TASK OBJECTIVE
Starting at the first line of the data below, retype every line up to and including the one containing "return (f(r), f(g), f(b), 1)".

%%

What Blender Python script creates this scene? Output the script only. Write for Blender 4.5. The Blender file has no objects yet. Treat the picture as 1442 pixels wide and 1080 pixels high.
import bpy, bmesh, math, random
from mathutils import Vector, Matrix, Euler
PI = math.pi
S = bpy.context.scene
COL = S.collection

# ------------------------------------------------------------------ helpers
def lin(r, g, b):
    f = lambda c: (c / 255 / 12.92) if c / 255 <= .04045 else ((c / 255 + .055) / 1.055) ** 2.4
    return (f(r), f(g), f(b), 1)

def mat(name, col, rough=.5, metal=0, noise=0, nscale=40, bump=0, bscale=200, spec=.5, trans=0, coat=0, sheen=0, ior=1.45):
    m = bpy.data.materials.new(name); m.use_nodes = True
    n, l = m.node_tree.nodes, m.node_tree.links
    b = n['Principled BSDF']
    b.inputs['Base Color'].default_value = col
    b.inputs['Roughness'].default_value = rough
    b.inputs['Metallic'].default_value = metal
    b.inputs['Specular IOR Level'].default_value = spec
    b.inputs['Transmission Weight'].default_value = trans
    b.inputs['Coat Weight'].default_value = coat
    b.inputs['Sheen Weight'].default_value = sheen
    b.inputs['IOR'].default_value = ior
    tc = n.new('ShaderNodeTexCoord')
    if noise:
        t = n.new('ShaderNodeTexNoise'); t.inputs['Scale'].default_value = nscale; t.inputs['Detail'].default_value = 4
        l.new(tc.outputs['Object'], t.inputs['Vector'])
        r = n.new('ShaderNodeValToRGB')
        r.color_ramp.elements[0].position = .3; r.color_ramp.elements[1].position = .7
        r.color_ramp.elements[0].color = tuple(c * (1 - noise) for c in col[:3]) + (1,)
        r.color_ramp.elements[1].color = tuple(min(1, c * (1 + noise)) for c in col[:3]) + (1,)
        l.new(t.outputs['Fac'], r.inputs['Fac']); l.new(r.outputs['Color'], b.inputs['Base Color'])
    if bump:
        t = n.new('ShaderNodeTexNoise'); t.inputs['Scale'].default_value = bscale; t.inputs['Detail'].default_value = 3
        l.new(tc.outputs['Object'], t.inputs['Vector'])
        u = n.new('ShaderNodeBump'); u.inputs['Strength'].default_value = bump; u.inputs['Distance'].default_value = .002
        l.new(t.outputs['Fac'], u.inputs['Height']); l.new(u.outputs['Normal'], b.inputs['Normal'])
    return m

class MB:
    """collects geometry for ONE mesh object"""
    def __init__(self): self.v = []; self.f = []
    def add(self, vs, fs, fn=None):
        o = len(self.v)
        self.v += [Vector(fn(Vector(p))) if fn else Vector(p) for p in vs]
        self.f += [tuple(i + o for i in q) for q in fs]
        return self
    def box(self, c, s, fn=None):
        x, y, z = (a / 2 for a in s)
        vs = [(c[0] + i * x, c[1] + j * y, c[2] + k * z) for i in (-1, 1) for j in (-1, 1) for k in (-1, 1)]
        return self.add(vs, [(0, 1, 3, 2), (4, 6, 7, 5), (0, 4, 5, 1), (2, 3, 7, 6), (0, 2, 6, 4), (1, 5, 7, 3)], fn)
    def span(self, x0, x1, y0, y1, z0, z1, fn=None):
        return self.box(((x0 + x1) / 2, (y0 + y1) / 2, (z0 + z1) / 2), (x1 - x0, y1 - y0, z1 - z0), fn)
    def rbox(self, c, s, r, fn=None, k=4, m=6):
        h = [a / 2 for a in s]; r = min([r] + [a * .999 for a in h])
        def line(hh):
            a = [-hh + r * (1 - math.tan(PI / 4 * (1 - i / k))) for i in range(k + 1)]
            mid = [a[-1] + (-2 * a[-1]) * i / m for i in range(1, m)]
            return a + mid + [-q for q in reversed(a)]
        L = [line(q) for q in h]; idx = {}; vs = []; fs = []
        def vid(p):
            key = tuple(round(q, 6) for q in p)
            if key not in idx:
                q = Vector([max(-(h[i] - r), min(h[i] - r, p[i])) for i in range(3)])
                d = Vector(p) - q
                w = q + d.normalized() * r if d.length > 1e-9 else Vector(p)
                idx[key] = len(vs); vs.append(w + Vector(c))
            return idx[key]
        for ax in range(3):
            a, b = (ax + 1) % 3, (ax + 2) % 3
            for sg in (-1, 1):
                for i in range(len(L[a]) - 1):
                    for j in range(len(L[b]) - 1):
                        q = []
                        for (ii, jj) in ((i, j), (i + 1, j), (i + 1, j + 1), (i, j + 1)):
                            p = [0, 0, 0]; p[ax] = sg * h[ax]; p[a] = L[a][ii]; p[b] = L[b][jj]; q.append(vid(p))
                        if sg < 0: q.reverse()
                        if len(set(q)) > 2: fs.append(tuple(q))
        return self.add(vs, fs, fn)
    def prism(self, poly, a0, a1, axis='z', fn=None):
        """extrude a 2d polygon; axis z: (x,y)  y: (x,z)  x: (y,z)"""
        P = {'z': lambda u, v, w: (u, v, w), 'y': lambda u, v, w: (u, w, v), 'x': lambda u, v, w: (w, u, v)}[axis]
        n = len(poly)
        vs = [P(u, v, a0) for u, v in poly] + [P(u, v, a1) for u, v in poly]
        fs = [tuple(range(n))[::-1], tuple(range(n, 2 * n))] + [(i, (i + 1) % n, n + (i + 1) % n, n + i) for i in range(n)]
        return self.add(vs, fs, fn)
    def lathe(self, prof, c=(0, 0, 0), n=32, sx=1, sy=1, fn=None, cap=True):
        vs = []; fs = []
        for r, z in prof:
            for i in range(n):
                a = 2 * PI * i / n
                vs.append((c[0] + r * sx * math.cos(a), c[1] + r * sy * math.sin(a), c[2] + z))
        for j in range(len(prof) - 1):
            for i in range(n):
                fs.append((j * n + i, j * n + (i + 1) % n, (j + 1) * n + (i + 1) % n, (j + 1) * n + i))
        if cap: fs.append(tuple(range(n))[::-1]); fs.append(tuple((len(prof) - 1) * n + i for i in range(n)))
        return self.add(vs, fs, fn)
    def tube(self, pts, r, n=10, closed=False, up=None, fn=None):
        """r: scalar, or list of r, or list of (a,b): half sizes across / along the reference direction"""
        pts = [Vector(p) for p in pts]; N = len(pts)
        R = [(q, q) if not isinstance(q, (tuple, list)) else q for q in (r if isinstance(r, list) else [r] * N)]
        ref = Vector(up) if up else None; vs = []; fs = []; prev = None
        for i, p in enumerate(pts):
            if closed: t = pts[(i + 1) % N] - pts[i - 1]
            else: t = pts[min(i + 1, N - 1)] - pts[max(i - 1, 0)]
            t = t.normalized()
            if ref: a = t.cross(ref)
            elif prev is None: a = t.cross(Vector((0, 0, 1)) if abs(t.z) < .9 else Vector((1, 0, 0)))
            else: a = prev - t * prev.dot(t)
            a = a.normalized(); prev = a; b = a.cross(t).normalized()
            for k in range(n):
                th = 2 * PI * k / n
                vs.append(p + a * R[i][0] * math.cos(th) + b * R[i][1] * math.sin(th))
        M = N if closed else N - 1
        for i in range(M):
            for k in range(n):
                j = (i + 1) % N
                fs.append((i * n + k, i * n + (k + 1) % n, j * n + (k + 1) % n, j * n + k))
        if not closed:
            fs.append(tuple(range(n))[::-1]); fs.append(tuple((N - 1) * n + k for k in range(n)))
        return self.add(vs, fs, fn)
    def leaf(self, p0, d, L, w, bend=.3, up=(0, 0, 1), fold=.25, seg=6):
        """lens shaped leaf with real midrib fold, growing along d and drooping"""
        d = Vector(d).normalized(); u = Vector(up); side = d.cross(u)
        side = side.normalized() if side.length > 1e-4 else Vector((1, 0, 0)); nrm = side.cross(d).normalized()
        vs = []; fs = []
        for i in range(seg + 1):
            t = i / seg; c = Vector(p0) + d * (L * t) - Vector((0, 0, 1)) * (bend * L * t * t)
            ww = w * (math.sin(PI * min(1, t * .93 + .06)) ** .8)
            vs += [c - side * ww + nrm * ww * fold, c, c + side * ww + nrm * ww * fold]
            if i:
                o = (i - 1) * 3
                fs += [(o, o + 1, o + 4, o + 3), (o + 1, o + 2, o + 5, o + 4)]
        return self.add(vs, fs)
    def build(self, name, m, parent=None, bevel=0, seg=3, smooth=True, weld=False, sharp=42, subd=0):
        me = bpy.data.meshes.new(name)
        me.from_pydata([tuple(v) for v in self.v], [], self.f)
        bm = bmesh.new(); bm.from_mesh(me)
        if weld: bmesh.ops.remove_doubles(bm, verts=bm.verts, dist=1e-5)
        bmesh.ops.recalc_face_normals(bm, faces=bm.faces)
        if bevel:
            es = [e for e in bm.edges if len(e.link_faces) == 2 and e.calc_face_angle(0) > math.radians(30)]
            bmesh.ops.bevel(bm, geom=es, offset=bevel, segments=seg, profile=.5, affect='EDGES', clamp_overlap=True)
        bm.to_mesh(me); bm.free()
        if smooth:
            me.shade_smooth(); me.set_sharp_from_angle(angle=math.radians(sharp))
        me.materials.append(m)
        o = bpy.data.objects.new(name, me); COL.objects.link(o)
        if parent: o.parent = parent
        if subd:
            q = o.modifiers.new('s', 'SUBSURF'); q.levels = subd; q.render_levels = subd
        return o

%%

ANSWER IN FULL
What Blender Python script creates this scene? Output the script only. Write for Blender 4.5. The Blender file has no objects yet. Treat the picture as 1442 pixels wide and 1080 pixels high.
import bpy, bmesh, math, random
from mathutils import Vector, Matrix, Euler
PI = math.pi
S = bpy.context.scene
COL = S.collection

# ------------------------------------------------------------------ helpers
def lin(r, g, b):
    f = lambda c: (c / 255 / 12.92) if c / 255 <= .04045 else ((c / 255 + .055) / 1.055) ** 2.4
    return (f(r), f(g), f(b), 1)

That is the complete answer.